• **Instructions to follow**: Give the lines of the material verbatim, from the first line to the line with "fb, M.fleck, o)", including both.

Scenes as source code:
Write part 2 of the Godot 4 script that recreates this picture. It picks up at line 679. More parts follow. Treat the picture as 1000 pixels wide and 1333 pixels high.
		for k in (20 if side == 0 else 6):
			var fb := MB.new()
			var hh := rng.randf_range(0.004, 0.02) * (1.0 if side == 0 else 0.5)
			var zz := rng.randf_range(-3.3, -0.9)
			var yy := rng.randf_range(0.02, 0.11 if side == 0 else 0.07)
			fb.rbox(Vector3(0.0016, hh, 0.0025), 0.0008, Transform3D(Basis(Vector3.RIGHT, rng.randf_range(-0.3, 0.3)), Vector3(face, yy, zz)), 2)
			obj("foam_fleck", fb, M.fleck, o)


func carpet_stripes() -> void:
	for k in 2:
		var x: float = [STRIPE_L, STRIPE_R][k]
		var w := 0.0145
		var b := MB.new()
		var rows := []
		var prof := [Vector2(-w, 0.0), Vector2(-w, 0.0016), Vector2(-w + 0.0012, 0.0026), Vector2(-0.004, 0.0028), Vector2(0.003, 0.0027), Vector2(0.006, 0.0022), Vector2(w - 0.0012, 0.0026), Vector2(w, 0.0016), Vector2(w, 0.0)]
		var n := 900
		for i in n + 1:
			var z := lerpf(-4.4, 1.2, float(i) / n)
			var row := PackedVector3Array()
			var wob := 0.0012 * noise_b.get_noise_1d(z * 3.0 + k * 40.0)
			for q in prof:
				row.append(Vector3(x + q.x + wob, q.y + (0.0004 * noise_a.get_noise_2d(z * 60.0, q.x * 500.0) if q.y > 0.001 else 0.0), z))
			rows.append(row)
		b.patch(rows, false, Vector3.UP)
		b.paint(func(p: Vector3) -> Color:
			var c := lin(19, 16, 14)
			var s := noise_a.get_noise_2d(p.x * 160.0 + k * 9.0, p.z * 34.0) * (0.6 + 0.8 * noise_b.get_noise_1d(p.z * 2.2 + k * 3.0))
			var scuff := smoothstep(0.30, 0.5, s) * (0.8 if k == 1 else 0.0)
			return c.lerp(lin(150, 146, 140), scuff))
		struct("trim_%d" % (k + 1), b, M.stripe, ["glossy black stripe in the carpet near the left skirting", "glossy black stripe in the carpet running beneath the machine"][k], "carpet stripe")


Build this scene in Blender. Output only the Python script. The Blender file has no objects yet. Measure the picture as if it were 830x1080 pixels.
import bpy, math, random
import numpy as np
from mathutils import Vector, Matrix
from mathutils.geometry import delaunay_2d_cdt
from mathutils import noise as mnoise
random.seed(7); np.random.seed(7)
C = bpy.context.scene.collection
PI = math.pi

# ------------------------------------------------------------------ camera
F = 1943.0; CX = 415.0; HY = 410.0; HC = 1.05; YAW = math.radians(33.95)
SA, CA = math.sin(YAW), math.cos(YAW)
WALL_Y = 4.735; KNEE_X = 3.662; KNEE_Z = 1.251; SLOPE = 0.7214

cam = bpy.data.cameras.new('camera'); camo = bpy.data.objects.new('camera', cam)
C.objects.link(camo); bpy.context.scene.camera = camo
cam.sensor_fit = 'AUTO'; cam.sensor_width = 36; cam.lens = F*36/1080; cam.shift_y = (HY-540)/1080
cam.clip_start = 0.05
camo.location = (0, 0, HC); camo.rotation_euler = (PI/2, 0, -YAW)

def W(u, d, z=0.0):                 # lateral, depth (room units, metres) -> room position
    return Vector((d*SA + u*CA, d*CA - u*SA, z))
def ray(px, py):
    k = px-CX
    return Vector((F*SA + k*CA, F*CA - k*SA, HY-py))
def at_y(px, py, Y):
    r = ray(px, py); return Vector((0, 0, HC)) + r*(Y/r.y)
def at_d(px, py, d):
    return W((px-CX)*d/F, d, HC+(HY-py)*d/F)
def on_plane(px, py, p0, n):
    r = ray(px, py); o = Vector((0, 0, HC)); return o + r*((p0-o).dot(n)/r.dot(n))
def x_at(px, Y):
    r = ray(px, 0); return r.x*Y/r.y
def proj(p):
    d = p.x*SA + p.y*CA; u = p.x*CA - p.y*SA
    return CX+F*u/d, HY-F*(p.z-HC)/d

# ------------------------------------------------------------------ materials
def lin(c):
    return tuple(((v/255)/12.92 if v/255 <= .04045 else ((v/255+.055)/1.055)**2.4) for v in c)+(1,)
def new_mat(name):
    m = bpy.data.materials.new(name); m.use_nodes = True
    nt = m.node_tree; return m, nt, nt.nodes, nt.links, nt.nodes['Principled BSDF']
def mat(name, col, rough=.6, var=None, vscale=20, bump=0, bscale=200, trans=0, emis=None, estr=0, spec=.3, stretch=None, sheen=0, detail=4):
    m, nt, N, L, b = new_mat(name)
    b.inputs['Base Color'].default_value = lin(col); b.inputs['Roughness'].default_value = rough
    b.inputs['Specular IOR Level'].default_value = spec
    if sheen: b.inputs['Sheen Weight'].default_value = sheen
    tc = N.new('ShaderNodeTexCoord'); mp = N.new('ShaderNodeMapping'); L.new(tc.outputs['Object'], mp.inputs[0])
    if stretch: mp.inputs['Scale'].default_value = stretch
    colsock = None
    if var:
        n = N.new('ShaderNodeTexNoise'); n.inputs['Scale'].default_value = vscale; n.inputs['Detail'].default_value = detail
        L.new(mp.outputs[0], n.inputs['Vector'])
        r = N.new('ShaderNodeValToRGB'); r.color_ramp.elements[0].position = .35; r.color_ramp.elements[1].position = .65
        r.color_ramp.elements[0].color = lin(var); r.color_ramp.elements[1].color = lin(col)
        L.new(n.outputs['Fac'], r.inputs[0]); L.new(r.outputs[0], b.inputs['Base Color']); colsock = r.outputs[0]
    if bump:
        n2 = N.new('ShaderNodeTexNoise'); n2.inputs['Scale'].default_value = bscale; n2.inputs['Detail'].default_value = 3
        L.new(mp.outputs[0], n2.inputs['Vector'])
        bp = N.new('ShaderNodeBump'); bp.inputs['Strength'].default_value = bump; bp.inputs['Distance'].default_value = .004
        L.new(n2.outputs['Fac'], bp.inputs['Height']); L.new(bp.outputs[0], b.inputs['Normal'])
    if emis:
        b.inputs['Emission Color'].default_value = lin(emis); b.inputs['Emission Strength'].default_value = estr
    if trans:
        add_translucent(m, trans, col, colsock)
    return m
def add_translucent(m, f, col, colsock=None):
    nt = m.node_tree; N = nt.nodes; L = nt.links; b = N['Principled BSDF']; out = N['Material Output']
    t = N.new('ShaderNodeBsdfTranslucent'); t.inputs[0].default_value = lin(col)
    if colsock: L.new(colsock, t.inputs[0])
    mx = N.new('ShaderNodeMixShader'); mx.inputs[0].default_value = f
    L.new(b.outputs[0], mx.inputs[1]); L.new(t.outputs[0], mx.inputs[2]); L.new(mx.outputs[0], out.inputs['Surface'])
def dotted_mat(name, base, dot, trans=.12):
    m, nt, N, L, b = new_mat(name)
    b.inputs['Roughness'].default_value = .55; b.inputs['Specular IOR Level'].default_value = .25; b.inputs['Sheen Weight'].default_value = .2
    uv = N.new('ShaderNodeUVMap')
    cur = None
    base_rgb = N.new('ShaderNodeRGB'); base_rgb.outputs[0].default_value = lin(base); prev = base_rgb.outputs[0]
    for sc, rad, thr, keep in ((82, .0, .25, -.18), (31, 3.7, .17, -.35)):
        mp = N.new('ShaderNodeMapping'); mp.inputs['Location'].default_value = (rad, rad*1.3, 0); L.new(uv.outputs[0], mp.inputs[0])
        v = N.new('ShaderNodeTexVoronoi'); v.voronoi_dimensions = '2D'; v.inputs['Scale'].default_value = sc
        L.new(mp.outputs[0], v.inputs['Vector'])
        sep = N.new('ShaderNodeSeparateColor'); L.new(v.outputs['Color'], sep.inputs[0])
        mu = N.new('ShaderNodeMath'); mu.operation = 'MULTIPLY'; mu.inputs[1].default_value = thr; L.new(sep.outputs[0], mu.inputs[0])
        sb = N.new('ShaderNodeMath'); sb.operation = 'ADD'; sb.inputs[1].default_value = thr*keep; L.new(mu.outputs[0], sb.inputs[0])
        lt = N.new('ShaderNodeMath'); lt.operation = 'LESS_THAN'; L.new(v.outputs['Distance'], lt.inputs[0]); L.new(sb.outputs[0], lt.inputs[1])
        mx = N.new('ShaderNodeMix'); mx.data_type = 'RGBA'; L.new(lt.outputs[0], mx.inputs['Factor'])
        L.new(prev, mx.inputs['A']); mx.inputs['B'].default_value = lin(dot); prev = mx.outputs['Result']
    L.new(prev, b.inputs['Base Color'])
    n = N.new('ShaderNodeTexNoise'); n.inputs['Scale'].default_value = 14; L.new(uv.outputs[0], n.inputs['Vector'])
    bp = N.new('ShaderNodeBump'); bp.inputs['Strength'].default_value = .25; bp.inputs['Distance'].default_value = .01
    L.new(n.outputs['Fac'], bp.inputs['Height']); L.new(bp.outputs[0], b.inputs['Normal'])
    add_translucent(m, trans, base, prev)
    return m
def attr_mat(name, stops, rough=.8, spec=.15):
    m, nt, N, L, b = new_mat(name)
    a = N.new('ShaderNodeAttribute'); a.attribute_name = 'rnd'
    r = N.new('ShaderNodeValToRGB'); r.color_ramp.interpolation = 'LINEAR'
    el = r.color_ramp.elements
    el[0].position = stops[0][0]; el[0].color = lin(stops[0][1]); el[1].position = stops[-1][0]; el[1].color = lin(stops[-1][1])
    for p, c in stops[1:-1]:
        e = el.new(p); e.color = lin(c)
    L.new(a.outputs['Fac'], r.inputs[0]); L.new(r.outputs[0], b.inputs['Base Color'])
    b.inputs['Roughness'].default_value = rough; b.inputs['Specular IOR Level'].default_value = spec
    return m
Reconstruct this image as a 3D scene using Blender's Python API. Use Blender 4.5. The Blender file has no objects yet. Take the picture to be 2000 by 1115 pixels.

• **Result of the task**:
Write part 2 of the Godot 4 script that recreates this picture. It picks up at line 679. More parts follow. Treat the picture as 1000 pixels wide and 1333 pixels high.
		for k in (20 if side == 0 else 6):
			var fb := MB.new()
			var hh := rng.randf_range(0.004, 0.02) * (1.0 if side == 0 else 0.5)
			var zz := rng.randf_range(-3.3, -0.9)
			var yy := rng.randf_range(0.02, 0.11 if side == 0 else 0.07)
			fb.rbox(Vector3(0.0016, hh, 0.0025), 0.0008, Transform3D(Basis(Vector3.RIGHT, rng.randf_range(-0.3, 0.3)), Vector3(face, yy, zz)), 2)
			obj("foam_fleck", fb, M.fleck, o)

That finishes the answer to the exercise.